* **Objective**: Quote every line of the data below as it stands, omitting pictures.

* **Data excerpt**:

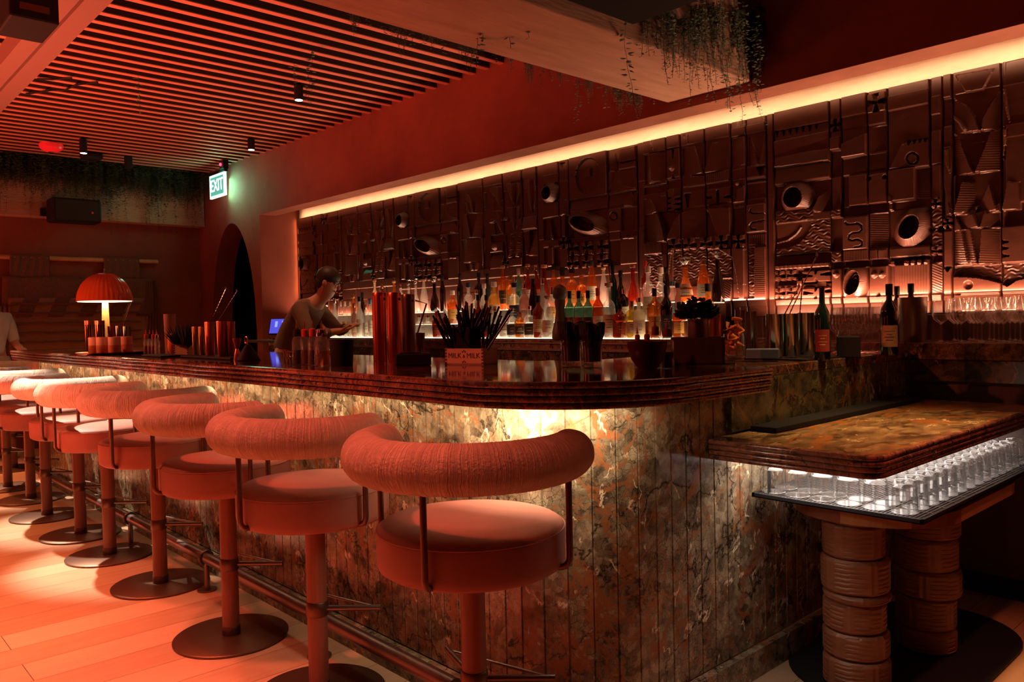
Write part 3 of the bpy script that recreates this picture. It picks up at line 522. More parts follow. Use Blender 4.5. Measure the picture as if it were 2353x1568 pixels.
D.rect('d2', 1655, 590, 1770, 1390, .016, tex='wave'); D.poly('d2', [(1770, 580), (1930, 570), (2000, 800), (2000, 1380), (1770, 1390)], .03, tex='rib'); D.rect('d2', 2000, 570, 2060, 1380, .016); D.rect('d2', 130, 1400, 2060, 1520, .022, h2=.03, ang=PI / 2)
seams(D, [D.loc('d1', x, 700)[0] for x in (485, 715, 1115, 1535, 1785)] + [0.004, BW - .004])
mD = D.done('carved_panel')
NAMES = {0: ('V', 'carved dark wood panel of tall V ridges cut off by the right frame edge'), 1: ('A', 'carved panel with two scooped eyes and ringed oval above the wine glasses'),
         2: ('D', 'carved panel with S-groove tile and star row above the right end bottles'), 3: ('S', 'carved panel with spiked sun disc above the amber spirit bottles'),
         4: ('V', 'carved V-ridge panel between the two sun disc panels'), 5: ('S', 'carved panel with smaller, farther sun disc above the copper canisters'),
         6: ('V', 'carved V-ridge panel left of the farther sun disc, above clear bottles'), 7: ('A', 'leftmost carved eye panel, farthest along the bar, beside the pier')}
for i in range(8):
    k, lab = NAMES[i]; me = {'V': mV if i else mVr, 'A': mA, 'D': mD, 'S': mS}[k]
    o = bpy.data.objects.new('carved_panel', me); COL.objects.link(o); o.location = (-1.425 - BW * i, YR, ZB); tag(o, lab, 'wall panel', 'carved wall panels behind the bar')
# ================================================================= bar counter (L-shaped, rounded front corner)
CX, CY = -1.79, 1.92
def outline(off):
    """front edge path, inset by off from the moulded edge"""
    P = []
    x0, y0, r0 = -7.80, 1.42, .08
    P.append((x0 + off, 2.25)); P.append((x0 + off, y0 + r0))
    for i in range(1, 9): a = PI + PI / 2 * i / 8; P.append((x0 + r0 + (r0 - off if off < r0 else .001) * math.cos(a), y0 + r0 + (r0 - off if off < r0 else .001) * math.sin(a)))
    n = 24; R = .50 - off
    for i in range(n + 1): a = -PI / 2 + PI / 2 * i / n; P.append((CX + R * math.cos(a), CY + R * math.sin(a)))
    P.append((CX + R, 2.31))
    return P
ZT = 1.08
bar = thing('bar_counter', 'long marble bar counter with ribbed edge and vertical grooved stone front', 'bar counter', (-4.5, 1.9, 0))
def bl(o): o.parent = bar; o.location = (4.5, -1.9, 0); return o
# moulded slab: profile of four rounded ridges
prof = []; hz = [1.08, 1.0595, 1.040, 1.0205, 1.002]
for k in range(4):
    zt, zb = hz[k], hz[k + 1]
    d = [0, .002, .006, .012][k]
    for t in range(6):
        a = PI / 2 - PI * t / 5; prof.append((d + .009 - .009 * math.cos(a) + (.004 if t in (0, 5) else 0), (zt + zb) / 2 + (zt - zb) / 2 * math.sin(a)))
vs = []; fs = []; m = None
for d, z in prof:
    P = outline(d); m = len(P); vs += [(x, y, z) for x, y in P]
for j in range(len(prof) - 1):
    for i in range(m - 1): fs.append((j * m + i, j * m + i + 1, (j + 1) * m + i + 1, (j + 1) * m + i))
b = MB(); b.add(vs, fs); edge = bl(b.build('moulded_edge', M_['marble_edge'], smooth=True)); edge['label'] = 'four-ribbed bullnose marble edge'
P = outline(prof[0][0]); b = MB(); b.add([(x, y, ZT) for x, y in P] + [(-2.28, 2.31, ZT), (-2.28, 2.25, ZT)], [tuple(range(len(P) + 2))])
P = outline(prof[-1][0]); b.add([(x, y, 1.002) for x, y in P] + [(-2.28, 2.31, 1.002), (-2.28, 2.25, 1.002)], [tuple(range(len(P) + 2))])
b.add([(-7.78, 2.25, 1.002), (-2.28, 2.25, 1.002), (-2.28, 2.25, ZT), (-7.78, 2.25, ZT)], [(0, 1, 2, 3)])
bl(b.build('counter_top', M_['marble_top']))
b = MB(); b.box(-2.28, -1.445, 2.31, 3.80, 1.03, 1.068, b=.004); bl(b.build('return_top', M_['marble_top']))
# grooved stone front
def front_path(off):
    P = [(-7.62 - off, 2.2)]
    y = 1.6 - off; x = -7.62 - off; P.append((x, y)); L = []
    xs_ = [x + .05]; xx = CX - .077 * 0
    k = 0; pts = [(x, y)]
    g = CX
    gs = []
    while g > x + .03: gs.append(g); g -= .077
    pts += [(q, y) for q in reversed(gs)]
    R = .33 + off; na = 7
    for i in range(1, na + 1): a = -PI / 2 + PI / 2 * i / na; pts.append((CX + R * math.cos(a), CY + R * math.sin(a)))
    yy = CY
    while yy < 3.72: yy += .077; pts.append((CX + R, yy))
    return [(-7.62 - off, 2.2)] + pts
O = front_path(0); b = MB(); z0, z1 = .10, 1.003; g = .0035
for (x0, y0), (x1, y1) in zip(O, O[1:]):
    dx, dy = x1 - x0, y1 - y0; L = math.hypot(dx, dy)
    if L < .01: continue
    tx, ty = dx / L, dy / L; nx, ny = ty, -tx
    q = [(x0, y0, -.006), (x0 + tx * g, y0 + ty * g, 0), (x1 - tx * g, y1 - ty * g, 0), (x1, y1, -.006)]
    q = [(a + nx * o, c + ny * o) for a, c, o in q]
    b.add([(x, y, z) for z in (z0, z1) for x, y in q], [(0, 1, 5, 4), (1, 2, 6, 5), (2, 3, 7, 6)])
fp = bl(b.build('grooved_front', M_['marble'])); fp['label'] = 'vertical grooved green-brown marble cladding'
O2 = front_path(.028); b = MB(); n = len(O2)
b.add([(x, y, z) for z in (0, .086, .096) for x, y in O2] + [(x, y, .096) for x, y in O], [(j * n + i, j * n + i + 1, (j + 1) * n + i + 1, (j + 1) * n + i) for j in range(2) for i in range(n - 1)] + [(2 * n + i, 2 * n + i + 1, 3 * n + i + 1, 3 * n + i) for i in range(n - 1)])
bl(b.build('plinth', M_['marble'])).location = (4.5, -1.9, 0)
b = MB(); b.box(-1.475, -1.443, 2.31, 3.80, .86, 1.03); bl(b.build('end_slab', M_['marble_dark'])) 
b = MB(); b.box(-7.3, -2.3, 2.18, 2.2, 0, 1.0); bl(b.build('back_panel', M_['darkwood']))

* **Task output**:
Write part 3 of the bpy script that recreates this picture. It picks up at line 522. More parts follow. Use Blender 4.5. Measure the picture as if it were 2353x1568 pixels.
D.rect('d2', 1655, 590, 1770, 1390, .016, tex='wave'); D.poly('d2', [(1770, 580), (1930, 570), (2000, 800), (2000, 1380), (1770, 1390)], .03, tex='rib'); D.rect('d2', 2000, 570, 2060, 1380, .016); D.rect('d2', 130, 1400, 2060, 1520, .022, h2=.03, ang=PI / 2)
seams(D, [D.loc('d1', x, 700)[0] for x in (485, 715, 1115, 1535, 1785)] + [0.004, BW - .004])
mD = D.done('carved_panel')
NAMES = {0: ('V', 'carved dark wood panel of tall V ridges cut off by the right frame edge'), 1: ('A', 'carved panel with two scooped eyes and ringed oval above the wine glasses'),
         2: ('D', 'carved panel with S-groove tile and star row above the right end bottles'), 3: ('S', 'carved panel with spiked sun disc above the amber spirit bottles'),
         4: ('V', 'carved V-ridge panel between the two sun disc panels'), 5: ('S', 'carved panel with smaller, farther sun disc above the copper canisters'),
         6: ('V', 'carved V-ridge panel left of the farther sun disc, above clear bottles'), 7: ('A', 'leftmost carved eye panel, farthest along the bar, beside the pier')}
for i in range(8):
    k, lab = NAMES[i]; me = {'V': mV if i else mVr, 'A': mA, 'D': mD, 'S': mS}[k]
    o = bpy.data.objects.new('carved_panel', me); COL.objects.link(o); o.location = (-1.425 - BW * i, YR, ZB); tag(o, lab, 'wall panel', 'carved wall panels behind the bar')
# ================================================================= bar counter (L-shaped, rounded front corner)
CX, CY = -1.79, 1.92
def outline(off):
    """front edge path, inset by off from the moulded edge"""
    P = []
    x0, y0, r0 = -7.80, 1.42, .08
    P.append((x0 + off, 2.25)); P.append((x0 + off, y0 + r0))
    for i in range(1, 9): a = PI + PI / 2 * i / 8; P.append((x0 + r0 + (r0 - off if off < r0 else .001) * math.cos(a), y0 + r0 + (r0 - off if off < r0 else .001) * math.sin(a)))
    n = 24; R = .50 - off
    for i in range(n + 1): a = -PI / 2 + PI / 2 * i / n; P.append((CX + R * math.cos(a), CY + R * math.sin(a)))
    P.append((CX + R, 2.31))
    return P
ZT = 1.08
bar = thing('bar_counter', 'long marble bar counter with ribbed edge and vertical grooved stone front', 'bar counter', (-4.5, 1.9, 0))
def bl(o): o.parent = bar; o.location = (4.5, -1.9, 0); return o
# moulded slab: profile of four rounded ridges
prof = []; hz = [1.08, 1.0595, 1.040, 1.0205, 1.002]
for k in range(4):
    zt, zb = hz[k], hz[k + 1]
    d = [0, .002, .006, .012][k]
    for t in range(6):
        a = PI / 2 - PI * t / 5; prof.append((d + .009 - .009 * math.cos(a) + (.004 if t in (0, 5) else 0), (zt + zb) / 2 + (zt - zb) / 2 * math.sin(a)))
vs = []; fs = []; m = None
for d, z in prof:
    P = outline(d); m = len(P); vs += [(x, y, z) for x, y in P]
for j in range(len(prof) - 1):
    for i in range(m - 1): fs.append((j * m + i, j * m + i + 1, (j + 1) * m + i + 1, (j + 1) * m + i))
b = MB(); b.add(vs, fs); edge = bl(b.build('moulded_edge', M_['marble_edge'], smooth=True)); edge['label'] = 'four-ribbed bullnose marble edge'
P = outline(prof[0][0]); b = MB(); b.add([(x, y, ZT) for x, y in P] + [(-2.28, 2.31, ZT), (-2.28, 2.25, ZT)], [tuple(range(len(P) + 2))])
P = outline(prof[-1][0]); b.add([(x, y, 1.002) for x, y in P] + [(-2.28, 2.31, 1.002), (-2.28, 2.25, 1.002)], [tuple(range(len(P) + 2))])
b.add([(-7.78, 2.25, 1.002), (-2.28, 2.25, 1.002), (-2.28, 2.25, ZT), (-7.78, 2.25, ZT)], [(0, 1, 2, 3)])
bl(b.build('counter_top', M_['marble_top']))
b = MB(); b.box(-2.28, -1.445, 2.31, 3.80, 1.03, 1.068, b=.004); bl(b.build('return_top', M_['marble_top']))
# grooved stone front
def front_path(off):
    P = [(-7.62 - off, 2.2)]
    y = 1.6 - off; x = -7.62 - off; P.append((x, y)); L = []
    xs_ = [x + .05]; xx = CX - .077 * 0
    k = 0; pts = [(x, y)]
    g = CX
    gs = []
    while g > x + .03: gs.append(g); g -= .077
    pts += [(q, y) for q in reversed(gs)]
    R = .33 + off; na = 7
    for i in range(1, na + 1): a = -PI / 2 + PI / 2 * i / na; pts.append((CX + R * math.cos(a), CY + R * math.sin(a)))
    yy = CY
    while yy < 3.72: yy += .077; pts.append((CX + R, yy))
    return [(-7.62 - off, 2.2)] + pts
O = front_path(0); b = MB(); z0, z1 = .10, 1.003; g = .0035
for (x0, y0), (x1, y1) in zip(O, O[1:]):
    dx, dy = x1 - x0, y1 - y0; L = math.hypot(dx, dy)
    if L < .01: continue
    tx, ty = dx / L, dy / L; nx, ny = ty, -tx
    q = [(x0, y0, -.006), (x0 + tx * g, y0 + ty * g, 0), (x1 - tx * g, y1 - ty * g, 0), (x1, y1, -.006)]
    q = [(a + nx * o, c + ny * o) for a, c, o in q]
    b.add([(x, y, z) for z in (z0, z1) for x, y in q], [(0, 1, 5, 4), (1, 2, 6, 5), (2, 3, 7, 6)])
fp = bl(b.build('grooved_front', M_['marble'])); fp['label'] = 'vertical grooved green-brown marble cladding'
O2 = front_path(.028); b = MB(); n = len(O2)
b.add([(x, y, z) for z in (0, .086, .096) for x, y in O2] + [(x, y, .096) for x, y in O], [(j * n + i, j * n + i + 1, (j + 1) * n + i + 1, (j + 1) * n + i) for j in range(2) for i in range(n - 1)] + [(2 * n + i, 2 * n + i + 1, 3 * n + i + 1, 3 * n + i) for i in range(n - 1)])
bl(b.build('plinth', M_['marble'])).location = (4.5, -1.9, 0)
b = MB(); b.box(-1.475, -1.443, 2.31, 3.80, .86, 1.03); bl(b.build('end_slab', M_['marble_dark'])) 
b = MB(); b.box(-7.3, -2.3, 2.18, 2.2, 0, 1.0); bl(b.build('back_panel', M_['darkwood']))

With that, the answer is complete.